• **Required work**
Starting at the line containing "Write a Blender" and ending at the line containing "def U(a,b): return a+(b-a)*random.random()", reproduce each line exactly as written, with both end lines included and all pictures omitted.
-- Start of Records provided --
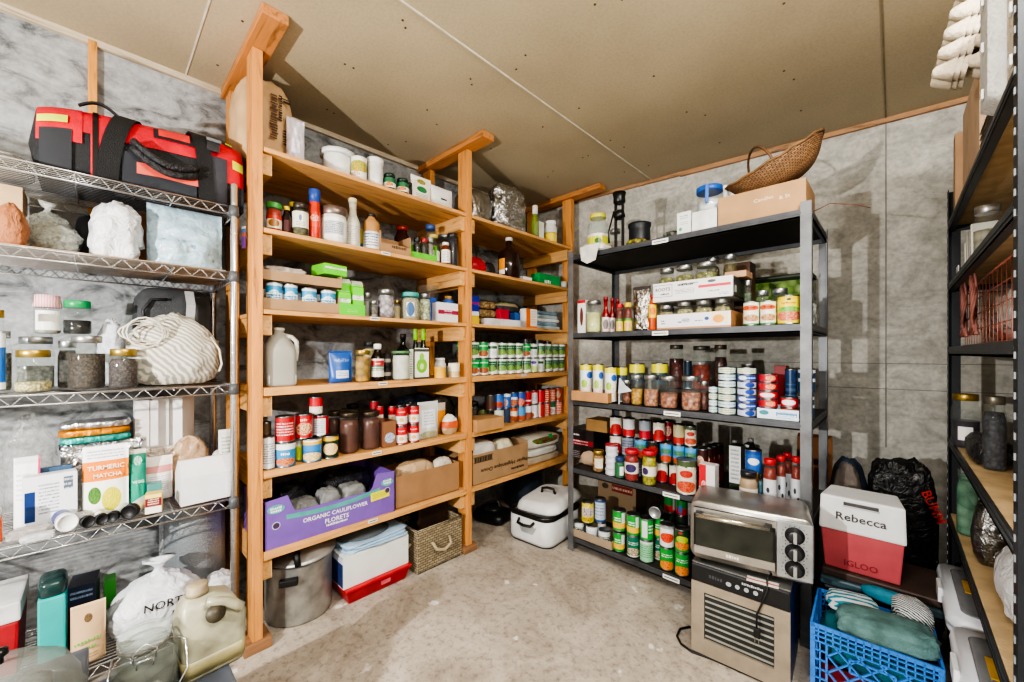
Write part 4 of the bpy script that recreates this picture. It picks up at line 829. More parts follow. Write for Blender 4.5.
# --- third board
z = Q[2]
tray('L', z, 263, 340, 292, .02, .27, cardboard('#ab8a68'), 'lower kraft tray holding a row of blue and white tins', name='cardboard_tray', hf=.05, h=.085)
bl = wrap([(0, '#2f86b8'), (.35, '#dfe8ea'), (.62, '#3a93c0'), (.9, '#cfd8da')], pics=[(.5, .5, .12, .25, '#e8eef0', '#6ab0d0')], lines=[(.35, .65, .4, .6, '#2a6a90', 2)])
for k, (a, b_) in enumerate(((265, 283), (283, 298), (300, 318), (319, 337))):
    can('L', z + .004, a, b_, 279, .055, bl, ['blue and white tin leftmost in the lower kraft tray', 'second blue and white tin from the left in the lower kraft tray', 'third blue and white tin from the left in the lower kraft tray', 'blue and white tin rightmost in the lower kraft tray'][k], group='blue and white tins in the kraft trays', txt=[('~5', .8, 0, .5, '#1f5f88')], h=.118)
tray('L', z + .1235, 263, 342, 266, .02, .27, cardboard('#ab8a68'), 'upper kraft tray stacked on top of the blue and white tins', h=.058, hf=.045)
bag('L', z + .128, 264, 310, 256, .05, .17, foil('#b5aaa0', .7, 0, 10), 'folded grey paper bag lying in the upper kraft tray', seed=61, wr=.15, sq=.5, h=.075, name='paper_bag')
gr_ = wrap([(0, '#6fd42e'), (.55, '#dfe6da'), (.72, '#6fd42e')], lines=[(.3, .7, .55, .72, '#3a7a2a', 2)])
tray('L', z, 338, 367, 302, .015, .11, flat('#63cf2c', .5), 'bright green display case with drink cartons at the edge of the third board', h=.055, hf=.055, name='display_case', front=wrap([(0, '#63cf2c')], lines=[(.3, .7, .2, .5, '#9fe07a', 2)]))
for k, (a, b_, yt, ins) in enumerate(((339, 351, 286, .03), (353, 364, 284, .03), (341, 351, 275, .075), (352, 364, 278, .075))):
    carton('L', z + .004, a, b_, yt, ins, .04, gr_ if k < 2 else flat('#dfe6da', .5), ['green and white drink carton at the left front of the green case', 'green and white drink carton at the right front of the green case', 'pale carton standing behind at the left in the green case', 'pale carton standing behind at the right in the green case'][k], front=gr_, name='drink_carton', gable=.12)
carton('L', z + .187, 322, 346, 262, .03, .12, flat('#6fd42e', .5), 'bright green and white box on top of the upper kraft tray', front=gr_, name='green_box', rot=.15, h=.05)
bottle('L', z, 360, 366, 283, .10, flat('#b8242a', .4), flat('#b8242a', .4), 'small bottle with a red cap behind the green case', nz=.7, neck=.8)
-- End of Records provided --
-- Start of Records provided --
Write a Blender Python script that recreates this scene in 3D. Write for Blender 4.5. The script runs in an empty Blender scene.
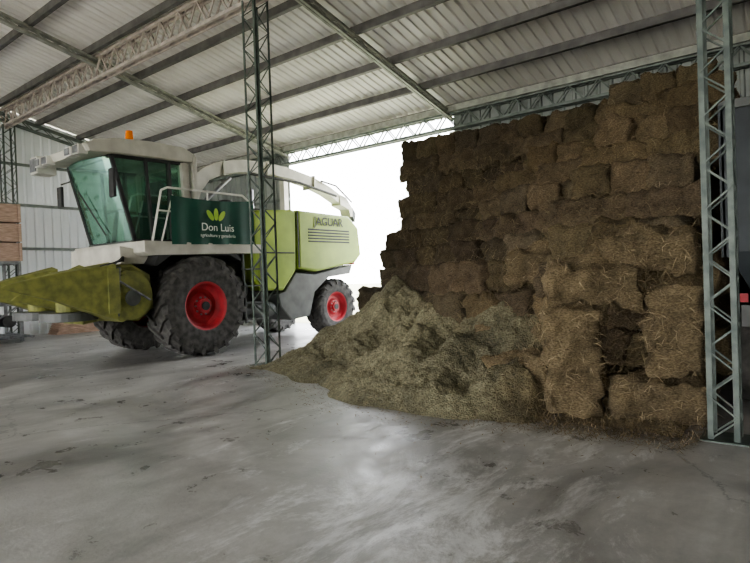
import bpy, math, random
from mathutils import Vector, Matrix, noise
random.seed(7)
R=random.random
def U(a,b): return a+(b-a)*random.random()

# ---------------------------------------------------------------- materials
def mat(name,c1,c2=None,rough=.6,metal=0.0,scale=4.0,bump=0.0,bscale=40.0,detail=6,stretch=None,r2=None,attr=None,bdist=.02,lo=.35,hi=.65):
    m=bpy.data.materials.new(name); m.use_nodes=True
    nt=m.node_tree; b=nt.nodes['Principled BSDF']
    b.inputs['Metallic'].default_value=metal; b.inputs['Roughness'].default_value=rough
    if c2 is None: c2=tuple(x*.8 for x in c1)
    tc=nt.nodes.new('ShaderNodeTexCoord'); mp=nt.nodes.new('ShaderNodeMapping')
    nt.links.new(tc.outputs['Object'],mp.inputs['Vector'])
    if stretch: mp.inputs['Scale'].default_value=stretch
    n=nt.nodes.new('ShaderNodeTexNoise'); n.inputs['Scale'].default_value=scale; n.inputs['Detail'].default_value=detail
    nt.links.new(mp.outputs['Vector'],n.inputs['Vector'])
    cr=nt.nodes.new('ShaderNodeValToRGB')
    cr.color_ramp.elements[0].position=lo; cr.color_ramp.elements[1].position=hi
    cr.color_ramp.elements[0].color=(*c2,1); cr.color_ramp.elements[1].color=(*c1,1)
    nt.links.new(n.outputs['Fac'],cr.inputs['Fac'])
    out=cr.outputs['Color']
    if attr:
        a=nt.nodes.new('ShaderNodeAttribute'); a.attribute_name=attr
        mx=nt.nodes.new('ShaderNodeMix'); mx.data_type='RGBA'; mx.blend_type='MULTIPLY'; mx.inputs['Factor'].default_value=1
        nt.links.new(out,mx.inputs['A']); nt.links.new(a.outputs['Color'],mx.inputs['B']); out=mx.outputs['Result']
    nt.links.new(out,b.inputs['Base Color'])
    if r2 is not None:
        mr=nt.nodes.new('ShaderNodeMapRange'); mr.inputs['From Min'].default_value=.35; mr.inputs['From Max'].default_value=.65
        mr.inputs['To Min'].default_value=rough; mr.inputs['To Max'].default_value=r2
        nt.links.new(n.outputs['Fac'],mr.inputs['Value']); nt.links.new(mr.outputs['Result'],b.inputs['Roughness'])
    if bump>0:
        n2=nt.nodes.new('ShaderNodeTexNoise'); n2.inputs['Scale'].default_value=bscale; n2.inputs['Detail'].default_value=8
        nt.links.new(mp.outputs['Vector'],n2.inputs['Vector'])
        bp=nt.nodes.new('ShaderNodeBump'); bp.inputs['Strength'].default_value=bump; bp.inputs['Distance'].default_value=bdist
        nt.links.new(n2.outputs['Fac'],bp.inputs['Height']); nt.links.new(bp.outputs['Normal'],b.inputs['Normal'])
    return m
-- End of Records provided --
• **Finished answer**
Write a Blender Python script that recreates this scene in 3D. Write for Blender 4.5. The script runs in an empty Blender scene.
import bpy, math, random
from mathutils import Vector, Matrix, noise
random.seed(7)
R=random.random
def U(a,b): return a+(b-a)*random.random()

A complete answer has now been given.